As the Court has found that Defendant is not in material breach of the arbitration agreement, the Court need not resolve the parties’ dispute regarding whether the agreement is subject to the Federal Arbitration Act, nor whether the FAA preempts Code of Civil Procedure section 1281.98.  

 

CONCLUSION:

 

            Accordingly, Plaintiff’s Motion to Vacate Order to Arbitrate is DENIED.

 

            Moving Party to give notice.

 

IT IS SO ORDERED.

 

Dated:  June 4, 2025                           ___________________________________

                                                                                    Theresa M. Traber

                                                                                    Judge of the Superior Court

 


            Any party may submit on the tentative ruling by contacting the courtroom via email at Smcdept47@lacourt.org by no later than 4:00 p.m. the day before the hearing.

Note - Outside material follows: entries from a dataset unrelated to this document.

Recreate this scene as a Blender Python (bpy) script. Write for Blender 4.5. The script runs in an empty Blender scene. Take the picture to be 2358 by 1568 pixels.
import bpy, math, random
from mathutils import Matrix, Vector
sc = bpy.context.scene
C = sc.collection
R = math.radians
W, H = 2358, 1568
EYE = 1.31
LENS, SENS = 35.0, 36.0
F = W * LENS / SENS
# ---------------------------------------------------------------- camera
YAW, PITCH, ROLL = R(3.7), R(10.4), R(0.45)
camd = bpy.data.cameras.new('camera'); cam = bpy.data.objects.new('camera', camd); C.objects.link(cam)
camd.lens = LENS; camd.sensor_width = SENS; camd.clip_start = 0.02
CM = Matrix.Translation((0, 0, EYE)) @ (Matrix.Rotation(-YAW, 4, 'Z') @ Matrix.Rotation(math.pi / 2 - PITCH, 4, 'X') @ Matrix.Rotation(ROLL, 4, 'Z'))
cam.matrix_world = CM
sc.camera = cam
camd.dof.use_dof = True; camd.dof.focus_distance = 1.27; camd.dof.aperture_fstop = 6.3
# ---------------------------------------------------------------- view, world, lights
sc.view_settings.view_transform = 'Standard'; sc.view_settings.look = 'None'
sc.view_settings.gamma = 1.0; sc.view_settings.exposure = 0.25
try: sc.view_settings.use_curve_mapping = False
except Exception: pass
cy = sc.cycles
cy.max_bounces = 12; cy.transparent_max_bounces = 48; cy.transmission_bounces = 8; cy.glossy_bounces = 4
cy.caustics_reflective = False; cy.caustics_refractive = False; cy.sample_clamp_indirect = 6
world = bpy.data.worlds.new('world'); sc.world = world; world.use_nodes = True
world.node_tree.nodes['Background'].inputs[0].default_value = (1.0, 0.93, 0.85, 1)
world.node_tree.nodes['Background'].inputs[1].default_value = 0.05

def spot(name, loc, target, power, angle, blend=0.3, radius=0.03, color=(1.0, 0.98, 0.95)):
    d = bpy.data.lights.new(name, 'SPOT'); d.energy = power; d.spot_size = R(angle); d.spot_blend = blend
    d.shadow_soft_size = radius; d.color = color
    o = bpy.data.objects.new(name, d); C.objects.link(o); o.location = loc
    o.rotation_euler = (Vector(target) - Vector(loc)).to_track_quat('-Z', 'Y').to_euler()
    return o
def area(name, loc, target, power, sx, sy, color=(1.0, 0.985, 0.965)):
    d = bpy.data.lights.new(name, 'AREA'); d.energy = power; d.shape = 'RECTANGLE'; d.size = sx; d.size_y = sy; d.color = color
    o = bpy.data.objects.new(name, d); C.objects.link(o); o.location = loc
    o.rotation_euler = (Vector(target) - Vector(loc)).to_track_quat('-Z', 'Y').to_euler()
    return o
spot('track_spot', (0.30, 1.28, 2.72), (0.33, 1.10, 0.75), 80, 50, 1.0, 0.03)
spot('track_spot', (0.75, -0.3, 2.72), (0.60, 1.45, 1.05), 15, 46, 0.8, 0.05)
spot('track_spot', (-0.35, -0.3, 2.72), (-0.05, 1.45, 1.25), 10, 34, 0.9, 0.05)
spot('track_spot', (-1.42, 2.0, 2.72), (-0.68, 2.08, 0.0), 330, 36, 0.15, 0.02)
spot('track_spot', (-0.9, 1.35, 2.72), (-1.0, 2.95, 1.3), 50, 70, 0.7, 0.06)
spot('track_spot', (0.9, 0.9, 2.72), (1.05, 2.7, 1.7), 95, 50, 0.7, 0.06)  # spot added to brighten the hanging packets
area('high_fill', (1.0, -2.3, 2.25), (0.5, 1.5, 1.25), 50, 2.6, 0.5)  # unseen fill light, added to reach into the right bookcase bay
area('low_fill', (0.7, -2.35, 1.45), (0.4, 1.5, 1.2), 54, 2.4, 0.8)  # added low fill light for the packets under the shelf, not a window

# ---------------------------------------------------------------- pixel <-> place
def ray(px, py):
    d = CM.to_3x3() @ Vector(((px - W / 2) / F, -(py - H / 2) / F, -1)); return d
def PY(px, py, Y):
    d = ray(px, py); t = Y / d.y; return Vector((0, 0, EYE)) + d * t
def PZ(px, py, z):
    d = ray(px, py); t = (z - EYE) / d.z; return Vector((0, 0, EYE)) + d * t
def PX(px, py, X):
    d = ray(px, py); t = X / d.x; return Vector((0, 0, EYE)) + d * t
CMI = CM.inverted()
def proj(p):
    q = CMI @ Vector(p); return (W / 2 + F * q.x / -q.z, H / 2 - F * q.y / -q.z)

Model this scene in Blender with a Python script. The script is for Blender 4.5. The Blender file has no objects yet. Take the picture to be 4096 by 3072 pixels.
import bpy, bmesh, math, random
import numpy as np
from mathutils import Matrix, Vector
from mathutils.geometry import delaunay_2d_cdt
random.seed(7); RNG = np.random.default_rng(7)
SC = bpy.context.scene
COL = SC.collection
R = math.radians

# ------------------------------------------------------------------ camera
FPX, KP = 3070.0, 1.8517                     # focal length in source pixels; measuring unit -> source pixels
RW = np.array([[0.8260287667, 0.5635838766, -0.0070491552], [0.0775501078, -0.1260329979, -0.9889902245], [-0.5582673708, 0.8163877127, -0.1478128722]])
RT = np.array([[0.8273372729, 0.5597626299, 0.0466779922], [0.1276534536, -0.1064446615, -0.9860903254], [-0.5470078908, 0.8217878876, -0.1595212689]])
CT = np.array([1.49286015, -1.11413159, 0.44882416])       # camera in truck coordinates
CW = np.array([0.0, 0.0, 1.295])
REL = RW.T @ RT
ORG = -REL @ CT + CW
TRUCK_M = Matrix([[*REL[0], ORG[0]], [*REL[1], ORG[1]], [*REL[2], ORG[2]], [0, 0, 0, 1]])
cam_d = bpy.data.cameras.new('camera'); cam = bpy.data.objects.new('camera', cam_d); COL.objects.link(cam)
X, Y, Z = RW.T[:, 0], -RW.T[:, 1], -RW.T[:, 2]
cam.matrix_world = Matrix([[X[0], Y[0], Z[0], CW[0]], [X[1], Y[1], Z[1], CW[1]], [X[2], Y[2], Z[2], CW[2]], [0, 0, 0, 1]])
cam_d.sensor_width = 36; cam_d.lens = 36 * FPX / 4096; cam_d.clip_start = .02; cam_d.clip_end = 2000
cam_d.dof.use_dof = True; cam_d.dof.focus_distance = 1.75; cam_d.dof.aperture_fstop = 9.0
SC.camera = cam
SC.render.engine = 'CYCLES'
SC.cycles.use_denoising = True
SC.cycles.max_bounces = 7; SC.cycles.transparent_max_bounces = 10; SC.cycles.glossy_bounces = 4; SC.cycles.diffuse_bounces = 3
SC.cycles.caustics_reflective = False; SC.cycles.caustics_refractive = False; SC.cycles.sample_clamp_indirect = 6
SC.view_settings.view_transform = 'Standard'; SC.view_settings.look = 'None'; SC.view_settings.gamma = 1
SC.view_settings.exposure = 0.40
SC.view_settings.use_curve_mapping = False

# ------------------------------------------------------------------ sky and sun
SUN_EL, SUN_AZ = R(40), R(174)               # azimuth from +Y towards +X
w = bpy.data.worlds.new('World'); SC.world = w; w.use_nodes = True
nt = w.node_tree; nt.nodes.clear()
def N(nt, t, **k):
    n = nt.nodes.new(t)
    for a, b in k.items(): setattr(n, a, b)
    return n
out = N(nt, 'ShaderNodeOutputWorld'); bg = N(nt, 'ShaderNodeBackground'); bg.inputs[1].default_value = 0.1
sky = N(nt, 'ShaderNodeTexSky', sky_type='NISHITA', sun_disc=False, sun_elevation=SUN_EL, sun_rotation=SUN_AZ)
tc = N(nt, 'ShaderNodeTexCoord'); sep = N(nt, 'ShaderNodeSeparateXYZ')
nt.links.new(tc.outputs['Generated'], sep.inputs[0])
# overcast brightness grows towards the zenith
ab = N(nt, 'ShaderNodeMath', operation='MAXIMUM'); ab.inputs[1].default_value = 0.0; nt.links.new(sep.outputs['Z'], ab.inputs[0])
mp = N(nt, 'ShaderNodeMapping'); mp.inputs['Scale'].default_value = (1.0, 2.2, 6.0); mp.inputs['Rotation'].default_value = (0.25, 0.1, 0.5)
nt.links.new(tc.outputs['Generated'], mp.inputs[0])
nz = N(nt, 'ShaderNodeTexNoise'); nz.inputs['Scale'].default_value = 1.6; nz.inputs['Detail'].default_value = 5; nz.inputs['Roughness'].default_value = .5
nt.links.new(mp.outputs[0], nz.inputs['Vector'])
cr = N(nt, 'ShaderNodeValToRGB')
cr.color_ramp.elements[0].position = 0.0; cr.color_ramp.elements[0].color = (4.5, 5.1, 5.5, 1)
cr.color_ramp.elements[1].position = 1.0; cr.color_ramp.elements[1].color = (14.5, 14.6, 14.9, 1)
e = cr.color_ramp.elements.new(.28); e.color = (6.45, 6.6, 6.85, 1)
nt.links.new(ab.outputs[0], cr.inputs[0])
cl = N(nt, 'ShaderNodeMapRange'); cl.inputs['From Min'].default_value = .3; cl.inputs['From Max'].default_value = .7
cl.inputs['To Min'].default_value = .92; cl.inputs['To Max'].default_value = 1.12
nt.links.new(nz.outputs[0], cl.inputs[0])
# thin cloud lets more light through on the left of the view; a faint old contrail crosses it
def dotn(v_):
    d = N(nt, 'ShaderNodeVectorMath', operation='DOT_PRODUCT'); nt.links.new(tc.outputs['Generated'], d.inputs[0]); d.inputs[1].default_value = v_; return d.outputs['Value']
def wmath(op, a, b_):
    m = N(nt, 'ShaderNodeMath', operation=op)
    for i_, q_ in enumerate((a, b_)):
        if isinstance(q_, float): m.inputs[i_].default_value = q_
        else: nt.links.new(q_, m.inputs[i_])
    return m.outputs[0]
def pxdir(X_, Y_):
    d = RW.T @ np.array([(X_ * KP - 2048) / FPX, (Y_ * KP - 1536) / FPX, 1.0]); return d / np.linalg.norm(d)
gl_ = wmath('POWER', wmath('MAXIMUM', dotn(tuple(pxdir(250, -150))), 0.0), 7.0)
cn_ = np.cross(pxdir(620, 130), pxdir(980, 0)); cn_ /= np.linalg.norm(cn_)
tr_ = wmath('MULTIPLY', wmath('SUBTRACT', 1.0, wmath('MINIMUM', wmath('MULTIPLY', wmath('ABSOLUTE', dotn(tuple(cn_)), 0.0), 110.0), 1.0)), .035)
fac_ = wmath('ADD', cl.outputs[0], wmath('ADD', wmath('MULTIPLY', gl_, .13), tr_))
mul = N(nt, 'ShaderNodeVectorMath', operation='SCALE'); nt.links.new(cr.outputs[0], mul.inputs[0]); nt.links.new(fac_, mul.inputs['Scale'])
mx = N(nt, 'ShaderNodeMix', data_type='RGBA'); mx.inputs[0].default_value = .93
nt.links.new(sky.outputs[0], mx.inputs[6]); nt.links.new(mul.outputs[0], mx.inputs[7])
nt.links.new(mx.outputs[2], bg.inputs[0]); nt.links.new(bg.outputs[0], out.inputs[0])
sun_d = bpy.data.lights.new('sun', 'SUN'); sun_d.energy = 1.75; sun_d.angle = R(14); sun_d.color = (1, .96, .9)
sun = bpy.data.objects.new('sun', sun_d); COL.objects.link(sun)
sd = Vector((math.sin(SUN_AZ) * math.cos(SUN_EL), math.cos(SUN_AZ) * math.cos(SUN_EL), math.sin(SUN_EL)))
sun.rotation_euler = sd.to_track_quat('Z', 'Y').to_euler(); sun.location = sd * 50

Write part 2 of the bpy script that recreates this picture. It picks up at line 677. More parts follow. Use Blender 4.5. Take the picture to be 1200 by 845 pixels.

All interested parties must be copied on the email. It should be noted that if you submit on a tentative ruling the court will still conduct a hearing if any party appears. By submitting on the tentative you have, in essence, waived your right to be present at the hearing, and you should be aware that the court may not adopt the tentative, and may issue an order which modifies the tentative ruling in whole or in part.